The Court of Appeal have handed down their judgment ( 24th January, 2018) in the Mundy v the Sloane Stanley Estate case.  
January 25, 2018

Summary

Mundy v the Sloane Stanley Estate has been eagerly awaited by leaseholders hoping the courts would favour a method of working out the short lease value in a lease extension claim which generally favoured tenants.

All the tenants’ grounds for appeal have been rejected.

The Court ruled that comparisons of leases with and without rights to extend were legitimate and that ‘real world’ transactions can be considered.

There was plenty of evidence for the sustained criticism of the Parthenia model.

The tenants’ view that the market was “corrupted” was overstated and whilst the market might not be perfect, it was the market and could not be ignored.

Although the court confirmed the Parthenia model could not be used in future, it was noted that the Law Commission has been asked by the Government to consider the simplification of valuations under the Act.

Campaigners were hoping to slash leasehold extension and freehold purchase costs

Mundy v the Sloane Stanley Estate - what you need to know 

The decision of the Court of Appeal

The Court of Appeal handed down their decision on Wednesday 24th January which was an endorsement of the decision made by the Upper Tribunal.  All the grounds for appeal were rejected.

Lord Justice Lewison rejected the tenants’ assertion that the comparison of a lease with rights and one without rights was illegitimate and that the legal effect of the Act precludes the valuer (and the UT) from having regard to any leasehold transactions in the real world.

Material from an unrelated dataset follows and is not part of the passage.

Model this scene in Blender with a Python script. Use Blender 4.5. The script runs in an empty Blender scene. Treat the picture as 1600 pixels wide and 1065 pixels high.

In his view, whether to accept or reject the Parthenia model was a question of fact for the UT.  In view of the “sustained criticism” of the Parthenia model by the experts called on behalf of the landlord, there was ample evidence upon which the UT could rely.

Lord Justice Lewison did not accept that Carnwath LJ in Earl Cadogan v Sportelli [2007] EWCA Civ 1042 [2008] 1 WLR 2142 at [87] was proposing that a comparison of the sale of a lease with rights and one without was illegitimate as a matter of law.

In his judgment, Lord Justice Lewison concluded that the UT was well within the scope of its functions in ruling out future use of the Parthenia model in its current form and secondly that at the invitation of the Government, the Law Commission is to consider the simplification of valuations under the Act, ending, “It may be, therefore, that the holy grail will one day be found.”

Where next?

That appears to be the end of the matter. The appellant can’t go to the Supreme Court without leave from the Court of Appeal.  In theory it can apply to the Divisional Court to challenge the decision of the Upper Tribunal, but the obstacles to such a challenge are formidable.

Might the Government intervene?

It might. 

A Government consultation paper floated the suggestion that lease extensions should be made quicker and cheaper.  There would have to be consultation on that. 

Not only would traditional landlords strongly (and rightly) object to having their assets disposed of at below market value.

There are now thousands of former leaseholders who have bought their freeholds at full value and will feel hard done by if others now come along and get their freeholds on the cheap.  

There will also be blocks of new freeholders who will have paid full value for flats who chose not to join in the claim, and will be looking forward to recouping their investment when those flat owners want to extend their leases.